:: GOAL ::
Faithfully return all lines, omitting every embedded picture.

:: MATERIAL ::
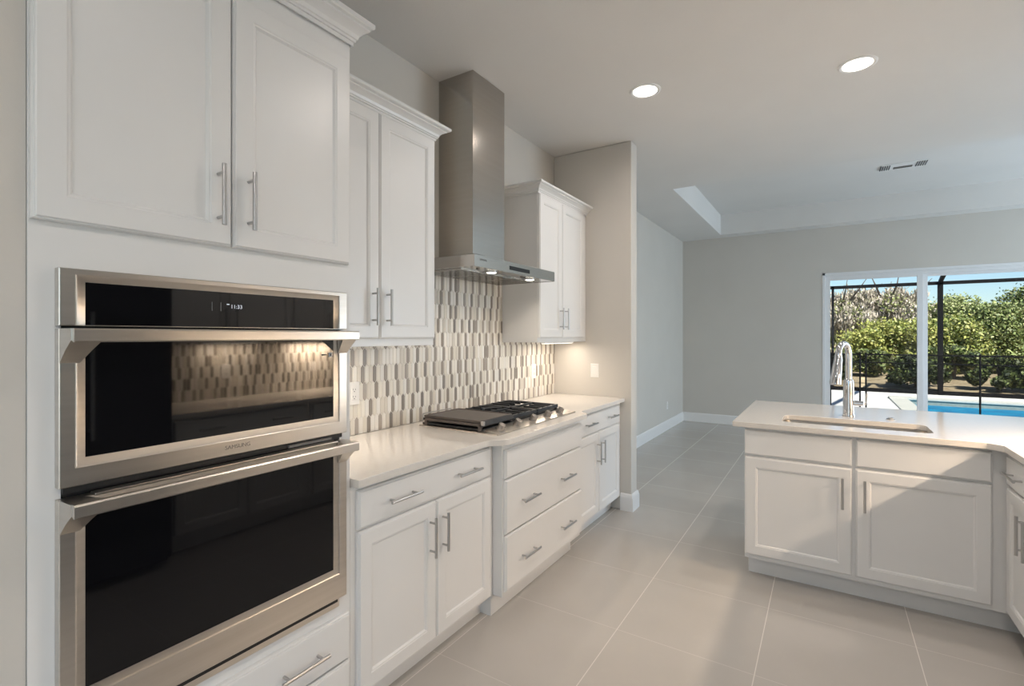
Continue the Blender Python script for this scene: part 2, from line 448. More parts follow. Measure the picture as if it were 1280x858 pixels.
# ------------------------------------------------------------------ cabinetry
SHAKER = [(0.0, 0.0), (0.0, 0.010), (0.0028, 0.0145), (0.0050, 0.0150), (0.0058, 0.0185), (0.0078, 0.0200), (0.0560, 0.0200), (0.0585, 0.0180), (0.0625, 0.0172), (0.0680, 0.0110)]
SLAB = [(0.0, 0.0), (0.0, 0.010), (0.0028, 0.0145), (0.0050, 0.0150), (0.0058, 0.0185), (0.0078, 0.0200)]


def pull_bar(mb, c, axis, L=0.165):
    """bar pull centred at c on a front facing -y"""
    x, y, z = c; h = L / 2; o = 0.033
    if axis == 'z':
        mb.cyl((x, y - o, z - h), (x, y - o, z + h), 0.0060, n=14)
        for s_ in (-1, 1): mb.cyl((x, y, z + s_ * h * 0.72), (x, y - o, z + s_ * h * 0.72), 0.0045, n=10)
    else:
        mb.cyl((x - h, y - o, z), (x + h, y - o, z), 0.0060, n=14)
        for s_ in (-1, 1): mb.cyl((x + s_ * h * 0.72, y, z), (x + s_ * h * 0.72, y - o, z), 0.0045, n=10)
    return mb


def front(kind, parent, x0, x1, z0, z1, handles=()):
    """a door, drawer or false front on a cabinet; its face stands 20 mm off the frame (y = 0)"""
    prof = SHAKER if kind == 'door' else SLAB
    mb = MB(); mb.loops([rect_loop(x0 + i, x1 - i, z0 + i, z1 - i, -0.0005 - d) for i, d in prof])
    o = mb.build({'door': 'door', 'drawer': 'drawer', 'panel': 'false_front'}[kind], M['paint'], parent, smooth=25)
    for axis, hx, hz in handles:
        pull_bar(MB(), (hx, -0.0205, hz), axis).build('handle', M['nickel'], o)
    return o


def crown(parent, x0, x1, yf, yb, z0, z1, left, right, out=0.065):
    H = z1 - z0
    prof = [(0.002, 0), (0.007, 0), (0.007, 0.16 * H), (0.013, 0.17 * H), (0.013, 0.27 * H), (0.018, 0.29 * H), (0.022, 0.44 * H), (0.032, 0.58 * H), (0.045, 0.67 * H), (0.047, 0.68 * H), (0.047, 0.76 * H), (out - 0.004, 0.79 * H), (out, 0.84 * H), (out, H), (0.0, H)]
    mb = MB(); rings = []
    if left: rings.append([(x0 - o, yb, z0 + z) for o, z in prof])
    rings.append([(x0 - (o if left else 0), yf - o, z0 + z) for o, z in prof])
    rings.append([(x1 + (o if right else 0), yf - o, z0 + z) for o, z in prof])
    if right: rings.append([(x1 + o, yb, z0 + z) for o, z in prof])
    mb.loops(rings)
    return mb.build('crown_molding', M['paint'], parent, smooth=20)


def base_cabinet(name, label, loc, rz, w_, d_, fronts, toe=0.078, hollow=False, group=None, toe_left=0.0, toe_right=0.0):
    t = thing(name, label, 'cabinet', loc, rz, group)
    b_ = MB(); T = 0.018; z0, z1 = 0.112, 0.884
    if hollow:
        b_.box((0, 0, z0), (T, d_, z1)); b_.box((w_ - T, 0, z0), (w_, d_, z1)); b_.box((T, d_ - T, z0), (w_ - T, d_, z1)); b_.box((T, 0, z0), (w_ - T, d_ - T, z0 + T))
        b_.box((T, 0, z0 + T), (0.05, T, z1)); b_.box((w_ - 0.09, 0, z0 + T), (w_ - T, T, z1)); b_.box((0.05, 0, z1 - 0.19), (w_ - 0.09, T, z1)); b_.box((0.05, 0, z0 + T), (w_ - 0.09, T, 0.15)); b_.box((0.512, 0, 0.15), (0.552, T, z1 - 0.19))
    else:
        b_.box((0, 0, z0), (w_, d_, z1), 0.0015)
    b_.build('carcass', M['paint'], t)
    MB().box((toe_left, toe, 0.0), (w_ + toe_right, d_, z0)).build('toe_kick', M['paint'], t, smooth=0)
    for f in fronts: front(f[0], t, *f[1:5], handles=f[5] if len(f) > 5 else ())
    return t


def wall_cabinet(name, label, loc, rz, w_, d_, z0, z1, fronts, left, right, zc=2.503, group=None):
    t = thing(name, label, 'cabinet', loc, rz, group)
    MB().box((0, 0, z0), (w_, d_, z1), 0.0015).build('carcass', M['paint'], t)
    for f in fronts: front(f[0], t, *f[1:5], handles=f[5] if len(f) > 5 else ())
    crown(t, 0, w_, -0.004, d_, z1 - 0.012, zc, left, right)
    return t


R90 = PI / 2
FX = -1.42           # face frame plane of the left run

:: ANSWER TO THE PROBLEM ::
Continue the Blender Python script for this scene: part 2, from line 448. More parts follow. Measure the picture as if it were 1280x858 pixels.
# ------------------------------------------------------------------ cabinetry
SHAKER = [(0.0, 0.0), (0.0, 0.010), (0.0028, 0.0145), (0.0050, 0.0150), (0.0058, 0.0185), (0.0078, 0.0200), (0.0560, 0.0200), (0.0585, 0.0180), (0.0625, 0.0172), (0.0680, 0.0110)]
SLAB = [(0.0, 0.0), (0.0, 0.010), (0.0028, 0.0145), (0.0050, 0.0150), (0.0058, 0.0185), (0.0078, 0.0200)]


def pull_bar(mb, c, axis, L=0.165):
    """bar pull centred at c on a front facing -y"""
    x, y, z = c; h = L / 2; o = 0.033
    if axis == 'z':
        mb.cyl((x, y - o, z - h), (x, y - o, z + h), 0.0060, n=14)
        for s_ in (-1, 1): mb.cyl((x, y, z + s_ * h * 0.72), (x, y - o, z + s_ * h * 0.72), 0.0045, n=10)
    else:
        mb.cyl((x - h, y - o, z), (x + h, y - o, z), 0.0060, n=14)
        for s_ in (-1, 1): mb.cyl((x + s_ * h * 0.72, y, z), (x + s_ * h * 0.72, y - o, z), 0.0045, n=10)
    return mb


def front(kind, parent, x0, x1, z0, z1, handles=()):
    """a door, drawer or false front on a cabinet; its face stands 20 mm off the frame (y = 0)"""
    prof = SHAKER if kind == 'door' else SLAB
    mb = MB(); mb.loops([rect_loop(x0 + i, x1 - i, z0 + i, z1 - i, -0.0005 - d) for i, d in prof])
    o = mb.build({'door': 'door', 'drawer': 'drawer', 'panel': 'false_front'}[kind], M['paint'], parent, smooth=25)
    for axis, hx, hz in handles:
        pull_bar(MB(), (hx, -0.0205, hz), axis).build('handle', M['nickel'], o)
    return o


def crown(parent, x0, x1, yf, yb, z0, z1, left, right, out=0.065):
    H = z1 - z0
    prof = [(0.002, 0), (0.007, 0), (0.007, 0.16 * H), (0.013, 0.17 * H), (0.013, 0.27 * H), (0.018, 0.29 * H), (0.022, 0.44 * H), (0.032, 0.58 * H), (0.045, 0.67 * H), (0.047, 0.68 * H), (0.047, 0.76 * H), (out - 0.004, 0.79 * H), (out, 0.84 * H), (out, H), (0.0, H)]
    mb = MB(); rings = []
    if left: rings.append([(x0 - o, yb, z0 + z) for o, z in prof])
    rings.append([(x0 - (o if left else 0), yf - o, z0 + z) for o, z in prof])
    rings.append([(x1 + (o if right else 0), yf - o, z0 + z) for o, z in prof])
    if right: rings.append([(x1 + o, yb, z0 + z) for o, z in prof])
    mb.loops(rings)
    return mb.build('crown_molding', M['paint'], parent, smooth=20)


def base_cabinet(name, label, loc, rz, w_, d_, fronts, toe=0.078, hollow=False, group=None, toe_left=0.0, toe_right=0.0):
    t = thing(name, label, 'cabinet', loc, rz, group)
    b_ = MB(); T = 0.018; z0, z1 = 0.112, 0.884
    if hollow:
        b_.box((0, 0, z0), (T, d_, z1)); b_.box((w_ - T, 0, z0), (w_, d_, z1)); b_.box((T, d_ - T, z0), (w_ - T, d_, z1)); b_.box((T, 0, z0), (w_ - T, d_ - T, z0 + T))
        b_.box((T, 0, z0 + T), (0.05, T, z1)); b_.box((w_ - 0.09, 0, z0 + T), (w_ - T, T, z1)); b_.box((0.05, 0, z1 - 0.19), (w_ - 0.09, T, z1)); b_.box((0.05, 0, z0 + T), (w_ - 0.09, T, 0.15)); b_.box((0.512, 0, 0.15), (0.552, T, z1 - 0.19))
    else:
        b_.box((0, 0, z0), (w_, d_, z1), 0.0015)
    b_.build('carcass', M['paint'], t)
    MB().box((toe_left, toe, 0.0), (w_ + toe_right, d_, z0)).build('toe_kick', M['paint'], t, smooth=0)
    for f in fronts: front(f[0], t, *f[1:5], handles=f[5] if len(f) > 5 else ())
    return t


def wall_cabinet(name, label, loc, rz, w_, d_, z0, z1, fronts, left, right, zc=2.503, group=None):
    t = thing(name, label, 'cabinet', loc, rz, group)
    MB().box((0, 0, z0), (w_, d_, z1), 0.0015).build('carcass', M['paint'], t)
    for f in fronts: front(f[0], t, *f[1:5], handles=f[5] if len(f) > 5 else ())
    crown(t, 0, w_, -0.004, d_, z1 - 0.012, zc, left, right)
    return t


R90 = PI / 2
FX = -1.42           # face frame plane of the left run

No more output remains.